Di Indonesia, beberapa regulasi mengatur masalah limbah tekstil, diantaranya Peraturan Pemerintah No.101 Tahun 2014 tentang Pengelolaan Limbah Bahan Berbahaya dan Beracun (B3), termasuk juga limbah industri tekstil. Peraturan Menteri Lingkungan Hidup dan Kehutanan No.P.68/ Menlhk/Setjen/Kum.1/7/2019 tentang Pedoman Penyusunan Rencana Pengelolaan Limbah Industri. Pedoman ini memberikan pedoman dan peraturan tentang pengelolaan limbah industri, termasuk pengelolaan limbah dari industri fesyen . Selain itu dalam PermenLHK No.P.16/MENLHK/SETJEN/ KUM.1/4/2019 juga diatur membatasi maksimum kandungan zat pencemar dalam air limbah dan industri wajib mengukur dan memantau kualitas air limbah secara berkala. Peraturan Menteri
Perindustrian RI No. 40 Tahun 2022 tentang standar industri hijau juga menyebutkan bahwa industri wajib melakukan audit dan sertifikasi standar industri hijau setiap dua tahun sekali oleh lembaga sertifikasi yang diakui pemerintah.

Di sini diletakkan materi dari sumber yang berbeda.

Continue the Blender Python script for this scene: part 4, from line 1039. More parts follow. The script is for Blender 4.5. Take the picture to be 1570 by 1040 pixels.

Segala kebijakan dan upaya dilakukan untuk mengantisipasi dampak dari industri fast fashion baik secara global maupun lokal, perlu dilakukan secara sinergis. Industri fashion sebagai aset perekonomian bangsa tidak bisa dihentikan begitu saja, karena akan mempengaruhi pendapatan masyarakat dan hajat hidup orang banyak. Upaya pengendalian dengan fesyen yang berkelanjutan dan pengelolaan limbah tekstil yang bijak merupakan jalan tengah bagi keberlangsungan industri fesyen. Selain itu, peran pemerintah untuk mengawasi kegiatan industri dan pengelolaan limbah harus diperketat dan tegas. Tidak boleh ada lagi toleransi bagi pengusaha yang nakal dalam mengelola limbah industrinya yang dapat merugikan kelestarian ekologi dan kesehatan masyarakat. Secara keseluruhan, permasalahan limbah tekstil dari industri fast fashion merupakan permasalahan yang kompleks, namun dengan tindakan yang tepat dari semua pihak dapat diatasi dan dihindari.